Where Ascended Heroes Is Headed
Ascended Heroes is in its second to third month of tracked sales (April 2026). Its chase tier is already bifurcated:
| Card | M1 | M2 | M3 | M1→Latest |
|---|---|---|---|---|
| Mega Charizard Y ex (Mega HR) | $5,410 | $5,394 | — | 0% |
| Mega Gengar ex (SIR) | $3,338 | $3,154 | $3,746 | +12% |
| Pikachu ex #276 (SIR) | $2,491 | $3,888 | — | +56% |
| Mega Dragonite ex (SIR) | $2,070 | $2,403 | — | +16% |
| Pikachu ex #277 (SIR) | $1,564 | $1,326 | $1,997 | +28% |
| N's Zoroark ex (SIR) | $463 | $614 | — | +33% |
— = no PSA 10 sales logged for that month yet. Dataset runs through April 28, 2026.
The character-premium cards (Pikachu, Charizard, Gengar, Dragonite) are all up from their first month — but this is the same honeymoon period every set enjoys. History is clear: only the character-premium cards survive the PSA turnaround wave. In Mega Evolution, Mega Lucario ex (non-Charizard Mega HR) fell −67% from Month 1. In Black Bolt, the non-BW-Rare SIRs fell −21% to −83%. If Ascended Heroes follows the same path, cards like Mega Gengar ex and Mega Dragonite ex — which lack the Charizard/Pikachu character premium — are likely to fall −40% to −70% from their current prices by Month 6–7.

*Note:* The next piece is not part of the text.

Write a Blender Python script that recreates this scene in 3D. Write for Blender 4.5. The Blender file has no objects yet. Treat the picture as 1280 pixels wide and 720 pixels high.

The critical caveat: with only 2–3 months of data, we cannot separate launch hype from sustainable demand for Ascended Heroes. Pikachu and Charizard could keep climbing, or they could correct if graded supply overwhelms demand. The only certainty from the data so far: character premium is the strongest predictor of chase performance.